- [GOAL OF THE EXERCISE]
Write out the material exactly. Do not include the pictures.

- [SUPPLIED MATERIAL]
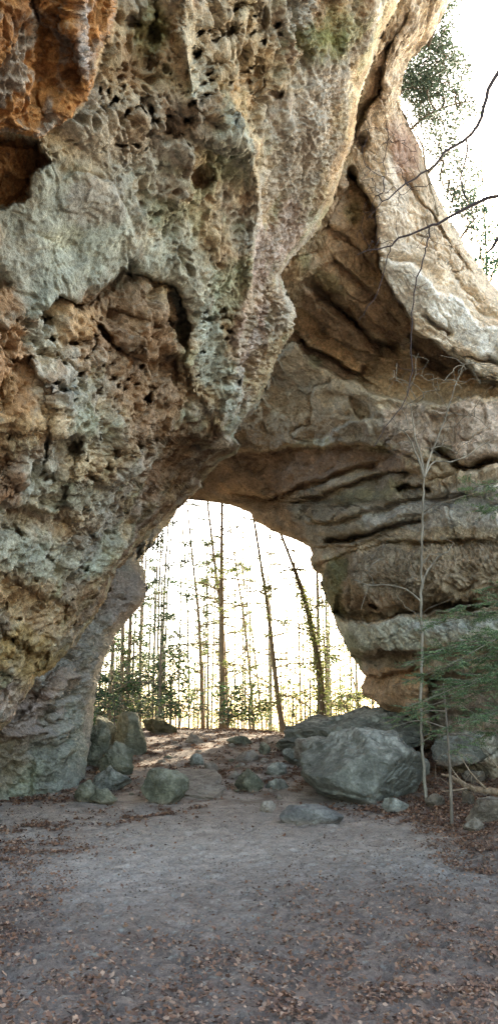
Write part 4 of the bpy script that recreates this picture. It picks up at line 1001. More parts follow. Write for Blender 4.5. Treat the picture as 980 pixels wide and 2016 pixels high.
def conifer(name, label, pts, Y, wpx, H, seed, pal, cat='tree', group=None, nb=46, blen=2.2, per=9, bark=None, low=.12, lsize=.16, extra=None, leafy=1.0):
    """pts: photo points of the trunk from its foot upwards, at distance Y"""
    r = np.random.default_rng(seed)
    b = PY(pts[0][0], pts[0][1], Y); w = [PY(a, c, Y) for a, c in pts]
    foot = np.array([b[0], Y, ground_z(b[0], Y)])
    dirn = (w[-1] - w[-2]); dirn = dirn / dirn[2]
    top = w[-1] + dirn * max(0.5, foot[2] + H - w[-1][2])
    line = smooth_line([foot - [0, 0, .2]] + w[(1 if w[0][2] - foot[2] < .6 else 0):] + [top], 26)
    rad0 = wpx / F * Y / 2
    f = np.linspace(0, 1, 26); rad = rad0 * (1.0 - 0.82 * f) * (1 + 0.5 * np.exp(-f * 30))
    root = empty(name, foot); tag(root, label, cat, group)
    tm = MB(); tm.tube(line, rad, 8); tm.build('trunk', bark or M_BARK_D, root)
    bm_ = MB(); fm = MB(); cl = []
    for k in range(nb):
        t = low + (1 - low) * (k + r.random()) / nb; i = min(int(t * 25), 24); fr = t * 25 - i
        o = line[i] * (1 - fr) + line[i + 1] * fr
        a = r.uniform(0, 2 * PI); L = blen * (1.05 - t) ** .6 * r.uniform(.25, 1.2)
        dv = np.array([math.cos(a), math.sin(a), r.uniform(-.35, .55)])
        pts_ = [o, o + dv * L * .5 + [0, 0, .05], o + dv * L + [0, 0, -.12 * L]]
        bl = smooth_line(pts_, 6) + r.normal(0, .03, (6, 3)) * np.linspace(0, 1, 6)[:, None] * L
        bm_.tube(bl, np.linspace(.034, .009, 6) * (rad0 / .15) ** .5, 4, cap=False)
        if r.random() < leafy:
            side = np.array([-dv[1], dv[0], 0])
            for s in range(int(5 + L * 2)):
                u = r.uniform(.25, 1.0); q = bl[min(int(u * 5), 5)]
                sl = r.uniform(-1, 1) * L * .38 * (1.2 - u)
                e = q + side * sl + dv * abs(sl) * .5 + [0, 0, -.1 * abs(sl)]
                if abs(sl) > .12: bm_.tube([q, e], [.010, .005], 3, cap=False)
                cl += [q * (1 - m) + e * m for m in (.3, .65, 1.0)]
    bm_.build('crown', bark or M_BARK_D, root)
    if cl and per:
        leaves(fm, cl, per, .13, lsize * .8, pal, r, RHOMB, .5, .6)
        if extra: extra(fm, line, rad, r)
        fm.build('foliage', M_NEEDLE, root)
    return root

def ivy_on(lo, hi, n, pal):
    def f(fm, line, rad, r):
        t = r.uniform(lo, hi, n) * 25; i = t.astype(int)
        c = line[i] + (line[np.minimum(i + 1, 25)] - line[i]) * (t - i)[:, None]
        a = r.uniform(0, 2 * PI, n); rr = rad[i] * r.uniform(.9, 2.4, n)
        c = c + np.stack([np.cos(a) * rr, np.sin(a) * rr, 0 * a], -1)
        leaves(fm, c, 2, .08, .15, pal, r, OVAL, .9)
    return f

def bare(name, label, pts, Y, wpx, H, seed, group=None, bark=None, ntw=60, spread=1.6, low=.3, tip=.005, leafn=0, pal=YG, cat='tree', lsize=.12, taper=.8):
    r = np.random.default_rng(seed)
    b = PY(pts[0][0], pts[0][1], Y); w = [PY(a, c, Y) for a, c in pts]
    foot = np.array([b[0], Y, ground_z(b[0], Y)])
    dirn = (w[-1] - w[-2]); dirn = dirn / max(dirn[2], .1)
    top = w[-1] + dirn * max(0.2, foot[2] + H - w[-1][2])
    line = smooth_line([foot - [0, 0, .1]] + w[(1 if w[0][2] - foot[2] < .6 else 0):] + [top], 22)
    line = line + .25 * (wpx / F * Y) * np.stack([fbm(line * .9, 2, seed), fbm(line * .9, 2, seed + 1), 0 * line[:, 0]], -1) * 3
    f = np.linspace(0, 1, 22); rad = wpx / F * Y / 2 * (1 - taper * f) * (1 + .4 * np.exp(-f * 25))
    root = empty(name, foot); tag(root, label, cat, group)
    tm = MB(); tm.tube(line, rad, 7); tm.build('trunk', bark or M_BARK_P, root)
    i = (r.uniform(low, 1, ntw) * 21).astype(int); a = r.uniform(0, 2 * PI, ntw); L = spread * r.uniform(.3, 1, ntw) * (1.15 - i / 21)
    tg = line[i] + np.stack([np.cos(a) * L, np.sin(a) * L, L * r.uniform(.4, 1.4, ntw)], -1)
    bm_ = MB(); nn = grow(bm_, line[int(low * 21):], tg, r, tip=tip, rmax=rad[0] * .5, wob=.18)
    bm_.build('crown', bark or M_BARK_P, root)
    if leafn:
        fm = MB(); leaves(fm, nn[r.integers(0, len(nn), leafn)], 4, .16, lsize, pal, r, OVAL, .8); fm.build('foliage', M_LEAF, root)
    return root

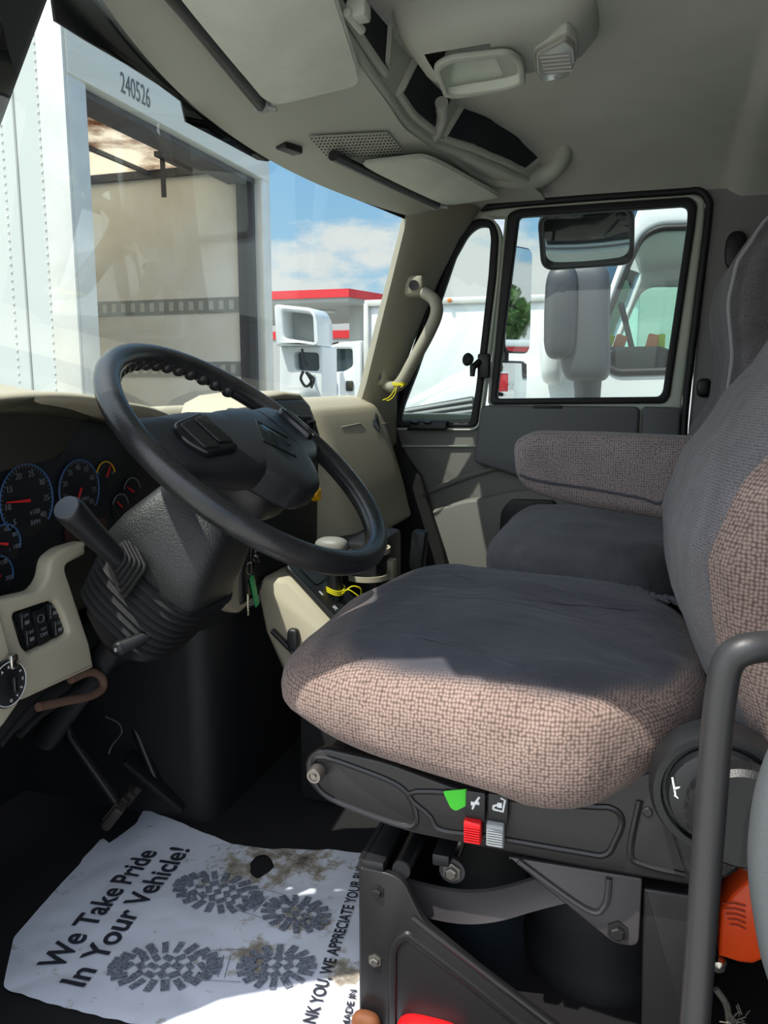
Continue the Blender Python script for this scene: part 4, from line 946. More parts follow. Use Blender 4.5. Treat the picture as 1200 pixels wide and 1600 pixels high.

- [OUTPUT OF THE EXERCISE]
Write part 4 of the bpy script that recreates this picture. It picks up at line 1001. More parts follow. Write for Blender 4.5. Treat the picture as 980 pixels wide and 2016 pixels high.
def conifer(name, label, pts, Y, wpx, H, seed, pal, cat='tree', group=None, nb=46, blen=2.2, per=9, bark=None, low=.12, lsize=.16, extra=None, leafy=1.0):
    """pts: photo points of the trunk from its foot upwards, at distance Y"""
    r = np.random.default_rng(seed)
    b = PY(pts[0][0], pts[0][1], Y); w = [PY(a, c, Y) for a, c in pts]
    foot = np.array([b[0], Y, ground_z(b[0], Y)])
    dirn = (w[-1] - w[-2]); dirn = dirn / dirn[2]
    top = w[-1] + dirn * max(0.5, foot[2] + H - w[-1][2])
    line = smooth_line([foot - [0, 0, .2]] + w[(1 if w[0][2] - foot[2] < .6 else 0):] + [top], 26)
    rad0 = wpx / F * Y / 2
    f = np.linspace(0, 1, 26); rad = rad0 * (1.0 - 0.82 * f) * (1 + 0.5 * np.exp(-f * 30))
    root = empty(name, foot); tag(root, label, cat, group)
    tm = MB(); tm.tube(line, rad, 8); tm.build('trunk', bark or M_BARK_D, root)
    bm_ = MB(); fm = MB(); cl = []
    for k in range(nb):
        t = low + (1 - low) * (k + r.random()) / nb; i = min(int(t * 25), 24); fr = t * 25 - i
        o = line[i] * (1 - fr) + line[i + 1] * fr
        a = r.uniform(0, 2 * PI); L = blen * (1.05 - t) ** .6 * r.uniform(.25, 1.2)
        dv = np.array([math.cos(a), math.sin(a), r.uniform(-.35, .55)])
        pts_ = [o, o + dv * L * .5 + [0, 0, .05], o + dv * L + [0, 0, -.12 * L]]
        bl = smooth_line(pts_, 6) + r.normal(0, .03, (6, 3)) * np.linspace(0, 1, 6)[:, None] * L
        bm_.tube(bl, np.linspace(.034, .009, 6) * (rad0 / .15) ** .5, 4, cap=False)
        if r.random() < leafy:
            side = np.array([-dv[1], dv[0], 0])
            for s in range(int(5 + L * 2)):
                u = r.uniform(.25, 1.0); q = bl[min(int(u * 5), 5)]
                sl = r.uniform(-1, 1) * L * .38 * (1.2 - u)
                e = q + side * sl + dv * abs(sl) * .5 + [0, 0, -.1 * abs(sl)]
                if abs(sl) > .12: bm_.tube([q, e], [.010, .005], 3, cap=False)
                cl += [q * (1 - m) + e * m for m in (.3, .65, 1.0)]
    bm_.build('crown', bark or M_BARK_D, root)
    if cl and per:
        leaves(fm, cl, per, .13, lsize * .8, pal, r, RHOMB, .5, .6)
        if extra: extra(fm, line, rad, r)
        fm.build('foliage', M_NEEDLE, root)
    return root

def ivy_on(lo, hi, n, pal):
    def f(fm, line, rad, r):
        t = r.uniform(lo, hi, n) * 25; i = t.astype(int)
        c = line[i] + (line[np.minimum(i + 1, 25)] - line[i]) * (t - i)[:, None]
        a = r.uniform(0, 2 * PI, n); rr = rad[i] * r.uniform(.9, 2.4, n)
        c = c + np.stack([np.cos(a) * rr, np.sin(a) * rr, 0 * a], -1)
        leaves(fm, c, 2, .08, .15, pal, r, OVAL, .9)
    return f

def bare(name, label, pts, Y, wpx, H, seed, group=None, bark=None, ntw=60, spread=1.6, low=.3, tip=.005, leafn=0, pal=YG, cat='tree', lsize=.12, taper=.8):
    r = np.random.default_rng(seed)
    b = PY(pts[0][0], pts[0][1], Y); w = [PY(a, c, Y) for a, c in pts]
    foot = np.array([b[0], Y, ground_z(b[0], Y)])
    dirn = (w[-1] - w[-2]); dirn = dirn / max(dirn[2], .1)
    top = w[-1] + dirn * max(0.2, foot[2] + H - w[-1][2])
    line = smooth_line([foot - [0, 0, .1]] + w[(1 if w[0][2] - foot[2] < .6 else 0):] + [top], 22)
    line = line + .25 * (wpx / F * Y) * np.stack([fbm(line * .9, 2, seed), fbm(line * .9, 2, seed + 1), 0 * line[:, 0]], -1) * 3
    f = np.linspace(0, 1, 22); rad = wpx / F * Y / 2 * (1 - taper * f) * (1 + .4 * np.exp(-f * 25))
    root = empty(name, foot); tag(root, label, cat, group)
    tm = MB(); tm.tube(line, rad, 7); tm.build('trunk', bark or M_BARK_P, root)
    i = (r.uniform(low, 1, ntw) * 21).astype(int); a = r.uniform(0, 2 * PI, ntw); L = spread * r.uniform(.3, 1, ntw) * (1.15 - i / 21)
    tg = line[i] + np.stack([np.cos(a) * L, np.sin(a) * L, L * r.uniform(.4, 1.4, ntw)], -1)
    bm_ = MB(); nn = grow(bm_, line[int(low * 21):], tg, r, tip=tip, rmax=rad[0] * .5, wob=.18)
    bm_.build('crown', bark or M_BARK_P, root)
    if leafn:
        fm = MB(); leaves(fm, nn[r.integers(0, len(nn), leafn)], 4, .16, lsize, pal, r, OVAL, .8); fm.build('foliage', M_LEAF, root)
    return root

Continue the Blender Python script for this scene: part 4, from line 946. More parts follow. Use Blender 4.5. Treat the picture as 1200 pixels wide and 1600 pixels high.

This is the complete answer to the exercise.